La fábrica de pistoleros
La figura del pistolero (los jagunços de los libros de Jorge Amado) se remonta a la noche de los tiempos. Y en regiones como los sertões (un casi desierto que ocupa el interior del paupérrimo nordeste), el matador tiene hasta prestigio. “Un pistolero es una persona respetada. Ya vi a muchos padres de familia pasar la mano sobre la cabeza del niño y decir: este chico llegará lejos, un día será matador”, asegura Peregrina Cavalcantti, doctora en sociología en la Universidad Federal de Ceará (UFC).
En el libro Cómo se fabrica un pistolero, Peregrina hace un duro retrato de los asesinos de alquiler como Julio Santana. Y más aún: de los grandes intereses económicos que están detrás. “Hace unos meses encontraron en el estado de Pernambuco una oficina especializada que ofrecía servicios de pistoleros. En Ceará, es habitual”, asegura Peregrina. Y es que al igual que Julio Santana, que mató personas en 32 ciudades de 13 estados brasileños, existe un mercado de matadores profesionales con pasajes aéreas y gastos diarios pagados por los contratantes. “Aquí ya no es crimen organizado, es una fuente de renta”, matiza Peregrina.
Héroes venerados
El mítico escritor João Guimarães Rosa resume en una frase de su legendario Grande sertão: Vereda la ‘no ley’ de los interiores brasileños: “El sertão es penal, criminal. Si Dios viniese, vendría armado. Las que gobiernan el sertão son las astucias de los grandes”.
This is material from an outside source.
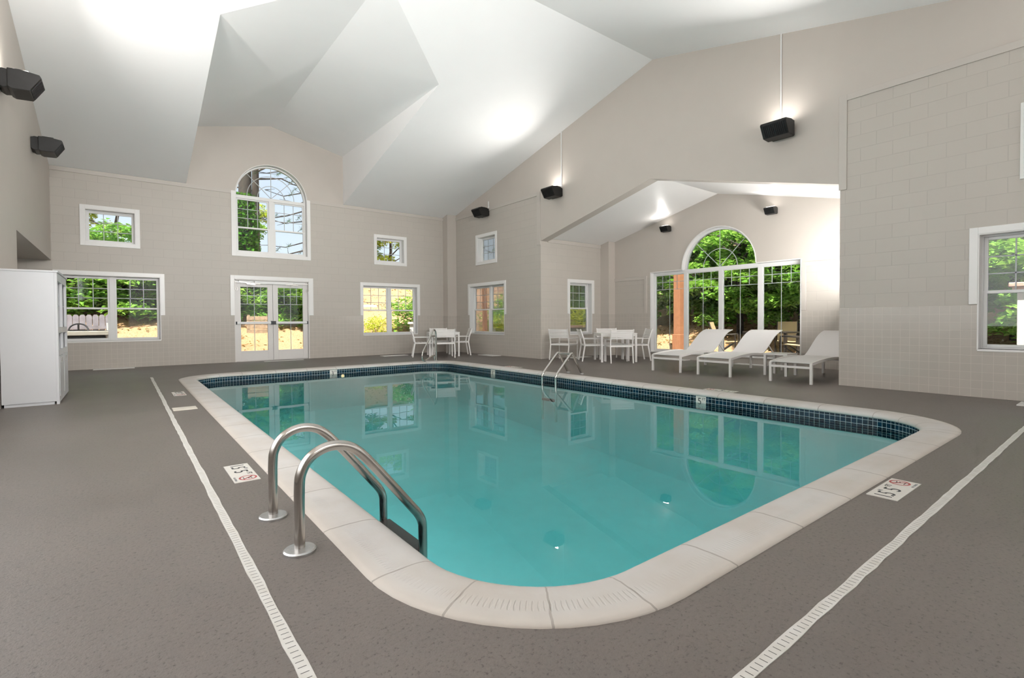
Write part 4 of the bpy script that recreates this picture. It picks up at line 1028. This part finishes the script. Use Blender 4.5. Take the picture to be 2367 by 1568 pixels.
# behind the back wall
GB = 'bushes along the bank outside'
plant('bush', -2.6, 21.6, 'green bush above the left of the picket fence', 'bush', 1.35, group=GB)
plant('bush', -1.1, 21.2, 'green bush above the middle of the picket fence', 'bush', 1.3, group=GB)
plant('bush', .35, 20.9, 'green bush at the top of the mulch in the right pane of the cabinet window', 'bush', 1.15, group=GB)
plant('bush', 1.9, 21.3, 'green bush between the cabinet window and the door', 'bush', 1.2, group=GB)
plant('bush', 3.35, 20.9, 'green bush behind the weathered timber panel', 'bush', 1.2, group=GB)
plant('bush', 4.35, 21.9, 'green bush in the left door leaf, right of the timber panel', 'bush', 1.2, group=GB)
plant('bush', 5.15, 19.8, 'overhanging green bush in the right door leaf', 'bush', 1.05, group=GB)
plant('bush', 6.3, 22.0, 'green bush right of the right door leaf', 'bush', 1.1, group=GB)
plant('bush', -.4, 23.4, 'tall green bush high behind the picket fence', 'bush', 1.5, group=GB)
plant('bush', 2.2, 23.8, 'tall green bush on the bank between the cabinet window and the door', 'bush', 1.3, group=GB)
plant('maple', -4.6, 24.5, 'green tree beyond the left end of the picket fence', s=1.2, group=GT)
plant('maple', 11.6, 32.5, 'leafy tree standing above the mulch bank', s=1.0, group=GT)
plant('ytree', -.3, 28.0, 'light green tree in the small window above the cabinet', s=.95, group=GT, dz=-.6)
plant('ytree', 13.7, 30.5, 'light green tree in the small window by the corner column', s=1.1, group=GT, dz=-1.6)
plant('ytree', 6.1, 34.0, 'pale green tree low in the arched window', s=.62, group=GT, dz=.6)
plant('maple2', 4.9, 33.0, 'green tree behind the ivy-covered trunk', s=.9, group=GT)
plant('shrub', 9.35, 18.6, 'round green shrub in the right pane of the window by the door', 'shrub', 1.35, group=GS, dz=.1)
plant('yshrub', 7.55, 18.2, 'small yellow shrub at the left of the window right of the door', 'shrub', .85, group=GS)
plant('yshrub', 12.75, 17.3, 'yellow shrub low in the window behind the corner table', 'shrub', 1.1, group=GS)
plant('shrub', 14.2, 18.8, 'green shrub high in the window behind the corner table', 'shrub', 1.4, group=GS)
plant('yshrub', 12.75, 12.9, 'yellow shrub in the narrow alcove window', 'shrub', 1.5, group=GS)
plant('dshrub', 16.2, 15.8, 'dark shrub behind the yellow one in the narrow alcove window', 'shrub', 1.7, group=GS)
# ivy-covered trunk and pines seen in the arched window
iv = empty('ivy_tree', 'tall tree trunk thickly covered with ivy in the arched window', 'tree', (4.55, 26.3, gz(4.55, 26.3)-.1))
m = MB(); m.tube([(0, 0, 0), (.05, 0, 3), (.1, .05, 6), (.28, .1, 9), (.4, .1, 12)], [.34, .3, .26, .2, .14], 10); m.build('trunk', 'bark', iv, smooth=True)
random.seed(5); m = MB(); pts = []
for _ in range(4200):
    z = random.uniform(.2, 4.3); a = random.uniform(0, 2*PI); R = .62 - .22*max(0, z-3.2) + random.gauss(0, .07); pts.append((R*math.cos(a)-.12, R*math.sin(a), z))
leaves(m, pts, .15, .45, .8); m.build('ivy', 'leafd', iv)
def pine(x, y, h, seed, label, z0, nb, lean, bl=1., west=False):
    r = empty('pine_tree', label, 'tree', (x, y, gz(x, y)-.1), 0., 'pines on the bank outside'); random.seed(seed)
    m = MB(); m.tube([(lean*q*q, 0, h*q) for q in (0, .25, .5, .75, 1)], [.21, .19, .16, .12, .05], 9)
    tips = []
    for i in range(nb):
        z = z0 + (h-z0)*(i+random.random()*.6)/nb; a = random.uniform(-.9, .9) + (0 if i % 3 else PI); L = bl*random.uniform(1.8, 3.6)*(1.15-z/h*.6)
        if west: a = PI + random.uniform(-.5, .5); L = random.uniform(3.2, 5.2)
        q = (z/h); bx = lean*q*q
        pth = [Vector((bx, 0, z))]
        for k_ in range(1, 6): pth.append(Vector((bx+math.cos(a)*L*k_/5, math.sin(a)*L*k_/5, z + .14*L*math.sin(k_*1.1)*.5 + random.gauss(0, .05))))
        m.tube(pth, [.055, .045, .036, .028, .02, .01], 6)
        for k_ in range(2, 6):
            for _ in range(2):
                b = pth[k_] + Vector((random.gauss(0, .3), random.gauss(0, .3), random.uniform(-.25, .3))); m.tube([pth[k_], b], [.014, .006], 4); tips.append(b)
    m.build('trunk', 'bark', r, smooth=True)
    m = MB()
    for t in tips:
        if random.random() < .55:
            for _ in range(38):
                d = Vector((random.gauss(0, 1), random.gauss(0, 1), random.gauss(.2, .8))).normalized(); L = random.uniform(.12, .24); s_ = d.orthogonal().normalized()*.009; c0 = t + Vector((random.gauss(0, .08),)*3)
                m.add([c0-s_, c0+s_, c0+d*L], [(0, 1, 2)])
    m.build('needles', 'needle', r); return r
pine(5.75, 30.0, 13., 3, 'pine with dark needles at the top of the arched window', 4.2, 17, .2)
pine(9.7, 26.5, 9.0, 8, 'bare-branched pine reaching across the right of the arched window', 1.4, 17, -.4, 1.55, True)
pine(21.6, 27.5, 11., 17, 'pine with sparse branches seen in the small right-wall window', 1.0, 20, .0, 1.35)
random.seed(12); m = MB(); pts = []
for _ in range(2600):
    x, y = random.uniform(12.5, 19), random.uniform(3, 13); pts.append((x, y, gz(x, y)+.03)) if x > 15.5 else None
for _ in range(2600):
    x, y = random.uniform(-3, 13), random.uniform(17, 28); pts.append((x, y, gz(x, y)+.03))
leaves(m, pts, .11, .8); tag(m.build('fallen_leaves', 'dryleaf'), 'dry brown leaves scattered over the mulch bank outside', 'leaves', kind='stuff')

# ---------------------------------------------------------------- things outside
def post(x, y, h, label, w=.24):
    r = empty('pergola_post', label, 'post', (x, y, -.05))
    m = MB(); m.box(-w/2, w/2, -w/2, w/2, 0, h); m.build('shaft', 'post', r, bevel=.01)
    m = MB(); m.box(-w*.62, w*.62, -w*.62, w*.62, 0, .62); m.build('base_sleeve', 'post', r, bevel=.012); return r
post(14.25, 9.57, 4.3, 'square brown post outside the first light of the large window')
post(11.75, 17.0, 3.2, 'square brown post outside the window behind the corner table', .15)
fr = empty('picket_fence', 'weathered grey picket fence outside the cabinet window', 'fence', (-1.9, 19.0, gz(-1.9, 19.0)-.1))
z1 = 1.30 - fr.location.z
for i in range(22):
    x = -1.55 + .145*i
    if i % 1 == 0:
        m = MB(); m.prism([(x, 0), (x+.132, 0), (x+.132, z1-.05), (x+.10, z1), (x+.032, z1), (x, z1-.05)], -.012, .012); m.build('picket', 'fence', fr)
m = MB(); m.box(-1.6, 1.66, -.05, -.013, z1-.42, z1-.32); m.box(-1.6, 1.66, -.05, -.0131, .1, .2); m.build('rail', 'fence', fr)
ct = empty('utility_cart', 'dark utility cart with a steering wheel outside the cabinet window', 'cart', (-.78, 16.9, -.06), 0.)
m = MB(); m.box(-.55, .42, -.2, .9, .28, .80); m.build('body', 'cartd', ct, bevel=.03)
m = MB(); m.box(-.62, .52, -.28, -.2, .80, .915); m.build('dash', 'cartb', ct, bevel=.015)
m = MB(); m.box(-.60, .5, -.2, .25, .90, .925); m.build('shelf', 'cartd', ct)
m = MB(); P = [(.19*math.cos(2*PI*i/24), .0+.08*math.sin(2*PI*i/24), .17*math.sin(2*PI*i/24)) for i in range(25)]; m.tube([(a-.12, b+.02, c+.93) for a, b, c in P], .018, 8, False); m.tube([(-.12, .02, .93), (-.12, .02, 1.08)], .02, 8); m.bar((-.3, .02, .93), (.06, .02, .93), .02, .03); m.build('steering_wheel', 'cartd', ct, smooth=True)
m = MB(); m.bar((.46, -.15, .2), (.46, -.15, 1.12), .035); m.bar((.50, .3, .2), (.50, .3, 1.10), .035); m.bar((.46, -.15, 1.1), (.5, .3, 1.1), .035); m.build('side_frame', 'vinyl', ct)
m = MB(); m.box(-.58, -.44, -.24, -.205, .62, .80); m.build('lamp_panel', 'grille', ct)
for sx in (-.5, .38):
    for sy in (-.05, .75): m = MB(); m.tube([(sx-.06, sy, .24), (sx+.06, sy, .24)], .23, 16); m.build('wheel', 'cartd', ct)
pk = empty('timber_panel', 'weathered timber panel on the bank behind the left door leaf', 'panel', (3.72, 19.2, gz(3.72, 19.2)-.05), g(-8))
for i in range(4): m = MB(); m.box(-.36, .36, -.02, .02, .08+.15*i, .215+.15*i); m.build('board', 'plank', pk, bevel=.006)
for x in (-.3, .3): m = MB(); m.box(x-.04, x+.04, .02, .09, 0, .72); m.build('upright', 'plank', pk)
lw = empty('garden_wall', 'low white masonry wall at the corner outside the window right of the door', 'wall', (8.9, 17.2, -.06))
m = MB(); m.box(-.35, 1.0, -.15, .15, 0, 1.0); m.build('body', 'stone', lw); m = MB(); m.box(-.40, 1.05, -.19, .19, 1.0, 1.08); m.build('coping_cap', 'stone', lw)
lw2 = empty('planter_box', 'low white planter outside the narrow alcove window', 'planter', (12.3, 12.2, -.06)); m = MB(); m.box(-.8, .8, -.25, .25, 0, .86); m.build('body', 'stone', lw2); m = MB(); m.box(-.84, .84, -.29, .29, .86, .93); m.build('rim', 'cap', lw2)
pi = empty('garden_pillar', 'white pillar with a pinkish cap outside the right edge window', 'pillar', (12.75, 1.30, -.06))
m = MB(); m.box(-.26, .26, -.26, .26, 0, 1.60); m.build('shaft', 'stone', pi, bevel=.01); m = MB(); m.box(-.32, .32, -.32, .32, 1.60, 1.65); m.box(-.36, .36, -.36, .36, 1.65, 1.73); m.build('cap', 'cap', pi, bevel=.015)
def patio_chair():
    r = empty('patio_chair')
    for sy in (-.27, .27):
        m = MB(); m.tube(smooth_path([(.25, sy, 0), (.28, sy, .3), (.27, sy, .60), (.22, sy, .63), (-.22, sy, .60), (-.27, sy, .55)], 3), .016, 8); m.tube([(-.32, sy, 0), (.20, sy, .38)], .015, 8); m.build('side_frame', 'patio', r, smooth=True)
    m = MB(); m.ribbon([(.27, .40), (.22, .42), (-.18, .385)], -.25, .25, .014); m.build('seat', 'tan', r)
    m = MB(); m.ribbon([(-.18, .385), (-.24, .50), (-.36, .80), (-.42, .98)], -.25, .25, .02); b = m.build('backrest', 'tan', r)
    m = MB(); m.bar((-.25, -.26, .40), (-.44, -.26, 1.0), .025); m.bar((-.25, .26, .40), (-.44, .26, 1.0), .025); m.bar((-.365, -.25, .80), (-.365, .25, .80), .03); m.build('back_frame', 'patio', b)
    return r
pc = patio_chair(); GP = 'tan patio chairs outside the large window'
for i, (x, y, a, lab) in enumerate(((13.35, 5.62, 100., 'tan patio chair with its back to the pane beside the last lounger'), (15.1, 6.6, 200., 'tan patio chair on the far side of the dark patio table'), (13.9, 7.75, -70., 'tan patio chair at the left end of the dark patio table'))):
    o = pc if i == 0 else copy_tree(pc); o.location = (x, y, -.02); o.rotation_euler = (0, 0, g(a)); tag(o, lab, 'chair', GP)
pt = empty('patio_table', 'dark square patio table outside the large window', 'table', (14.3, 6.65, -.02))
m = MB(); m.box(-.45, .45, -.6, .6, .68, .72); m.build('tabletop', 'patio', pt, bevel=.006)
for sx in (-.4, .4):
    for sy in (-.55, .55): m = MB(); m.box(sx-.035, sx+.035, sy-.035, sy+.035, 0, .68); m.build('leg', 'patio', pt)
for o in [q for q in C.objects if q.parent is None and q.type == 'EMPTY' and not q.get('label')]: print('UNLABELLED', o.name)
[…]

El hecho de que Lampião, el bandido que recorría los sertãos con su grupo armado robando y asesinando a principios del siglo XX, sea el héroe más venerado, da una idea de la fuerza mítica de los pistoleros.
Casi un siglo después del sertão que recreó Guimarães Rosa, la realidad continúa igual. O peor: no se limita a los sertãos . La pistolagem se ha extendido a todo Brasil. En 2006, en Brasil murieron 39 campesinos a manos de pistoleros de alquiler, según la Comisión Pastoral de la Tierra (CPT). Y la cifra apenas incluye a los muertos en conflictos de tierra.
La muerte que más impactó a la opinión internacional fue la de la misionera estadounidense Dorothy Stang, que en febrero de 2005 fue acribillada por un pistolero en Anapú, en el sur de Pará. Pero es apenas la punta del iceberg del mercado de la muerte por encargo. En muchas ocasiones, no son muertes aisladas sino verdaderas matanzas. La masacre de Felisburgo, en el estado de Minas Gerais, el 20 de noviembre de 2004, dejó 5 muertos y doce heridos.
La masacre de Camarazal, en el estado de Pernambuco, en 1997, se saldó con dos muertos y decenas de heridos). Y la muerte de Valdimir Mota, el 21 de octubre de 2006, en el estado de Paraná, salpica a la poderosísima Syngenta Seeds (química anglo suiza), principal sospechosa de ordenar el crimen. La impunidad de pistoleros y contratantes es la tónica.
Pistoleiros, jagunços, cangaceiros. Palabras enraizadas en la historia que justifican por qué el interior de Brasil, como el sur de Pará donde murió Dorothy Stang, es conocido en la prensa nacional como far oeste.
Hace pocos meses, este reportero oyó historias descabaladas de pistoleros recorriendo en coche la carretera entre Piacabuçu y Maceió, en el estado de Alagoas. El conductor estaba especialmente orgulloso porque pertenecía a una familia de pistoleros. Historias descabaladas/inverosímiles como la de un pistolero que después de matar a varias personas trabaja en el ayuntamiento de la ciudad. O como el caso de Depe, el mejor pistolero de la región, que hizo un pacto con el demonio para ser invisible. Sus víctimas pasaban delante suyo, sin verle, antes de recibir el balazo final.